* [Data segment]:
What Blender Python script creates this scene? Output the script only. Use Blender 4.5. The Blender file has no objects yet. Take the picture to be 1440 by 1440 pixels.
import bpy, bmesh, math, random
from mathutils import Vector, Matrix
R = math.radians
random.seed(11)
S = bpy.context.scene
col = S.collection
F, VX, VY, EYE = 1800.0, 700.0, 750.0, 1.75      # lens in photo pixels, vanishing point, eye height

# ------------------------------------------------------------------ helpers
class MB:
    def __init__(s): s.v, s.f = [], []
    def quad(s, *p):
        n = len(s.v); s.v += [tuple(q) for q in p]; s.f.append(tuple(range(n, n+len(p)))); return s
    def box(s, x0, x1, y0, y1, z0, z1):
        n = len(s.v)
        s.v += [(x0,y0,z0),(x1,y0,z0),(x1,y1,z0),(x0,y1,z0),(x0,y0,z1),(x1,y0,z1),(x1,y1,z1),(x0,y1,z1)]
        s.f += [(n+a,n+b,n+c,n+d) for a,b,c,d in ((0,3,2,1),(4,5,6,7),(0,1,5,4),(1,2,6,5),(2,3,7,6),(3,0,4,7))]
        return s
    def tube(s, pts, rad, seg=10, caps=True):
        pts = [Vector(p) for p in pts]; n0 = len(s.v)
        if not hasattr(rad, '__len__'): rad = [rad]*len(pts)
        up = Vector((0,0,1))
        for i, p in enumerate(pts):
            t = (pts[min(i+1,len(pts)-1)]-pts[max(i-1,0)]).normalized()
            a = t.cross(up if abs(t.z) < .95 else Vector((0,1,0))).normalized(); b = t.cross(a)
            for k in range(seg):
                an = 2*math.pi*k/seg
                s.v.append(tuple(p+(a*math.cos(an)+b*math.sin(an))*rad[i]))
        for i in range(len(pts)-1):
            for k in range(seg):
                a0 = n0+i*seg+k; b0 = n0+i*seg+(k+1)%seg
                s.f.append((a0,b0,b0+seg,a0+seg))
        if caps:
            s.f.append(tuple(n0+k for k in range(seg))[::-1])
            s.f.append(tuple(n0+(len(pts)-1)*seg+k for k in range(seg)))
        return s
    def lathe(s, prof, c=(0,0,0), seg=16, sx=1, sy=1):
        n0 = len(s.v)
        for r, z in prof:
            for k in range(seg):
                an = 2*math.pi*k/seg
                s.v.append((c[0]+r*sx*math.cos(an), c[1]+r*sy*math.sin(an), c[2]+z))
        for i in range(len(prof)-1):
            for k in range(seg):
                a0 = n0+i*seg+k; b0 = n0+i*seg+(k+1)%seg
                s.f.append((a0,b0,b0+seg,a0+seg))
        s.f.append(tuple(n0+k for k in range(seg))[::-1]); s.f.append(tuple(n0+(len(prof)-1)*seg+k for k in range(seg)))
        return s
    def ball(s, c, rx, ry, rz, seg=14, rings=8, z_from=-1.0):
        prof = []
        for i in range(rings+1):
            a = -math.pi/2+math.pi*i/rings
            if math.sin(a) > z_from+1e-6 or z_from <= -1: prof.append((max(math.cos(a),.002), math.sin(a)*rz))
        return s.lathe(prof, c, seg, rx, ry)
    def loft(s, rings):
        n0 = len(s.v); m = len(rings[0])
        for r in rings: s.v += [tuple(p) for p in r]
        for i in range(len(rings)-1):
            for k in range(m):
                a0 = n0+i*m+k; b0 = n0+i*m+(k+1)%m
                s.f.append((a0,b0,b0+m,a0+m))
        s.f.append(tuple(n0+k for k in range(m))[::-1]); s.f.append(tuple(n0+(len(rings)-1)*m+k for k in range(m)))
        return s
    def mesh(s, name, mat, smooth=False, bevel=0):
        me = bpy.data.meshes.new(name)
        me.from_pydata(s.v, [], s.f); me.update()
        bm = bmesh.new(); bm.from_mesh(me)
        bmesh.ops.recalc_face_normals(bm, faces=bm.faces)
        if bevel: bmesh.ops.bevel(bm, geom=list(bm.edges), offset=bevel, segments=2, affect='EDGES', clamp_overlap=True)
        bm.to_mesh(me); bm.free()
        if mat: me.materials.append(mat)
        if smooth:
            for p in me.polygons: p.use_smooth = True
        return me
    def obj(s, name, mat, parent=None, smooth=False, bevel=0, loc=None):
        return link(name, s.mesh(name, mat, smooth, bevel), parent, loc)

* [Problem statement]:
Please give an exact restatement of only the lines from the beginning of the material above to the line with "F, VX, VY, EYE", inclusive.

* [Full output]:
What Blender Python script creates this scene? Output the script only. Use Blender 4.5. The Blender file has no objects yet. Take the picture to be 1440 by 1440 pixels.
import bpy, bmesh, math, random
from mathutils import Vector, Matrix
R = math.radians
random.seed(11)
S = bpy.context.scene
col = S.collection
F, VX, VY, EYE = 1800.0, 700.0, 750.0, 1.75      # lens in photo pixels, vanishing point, eye height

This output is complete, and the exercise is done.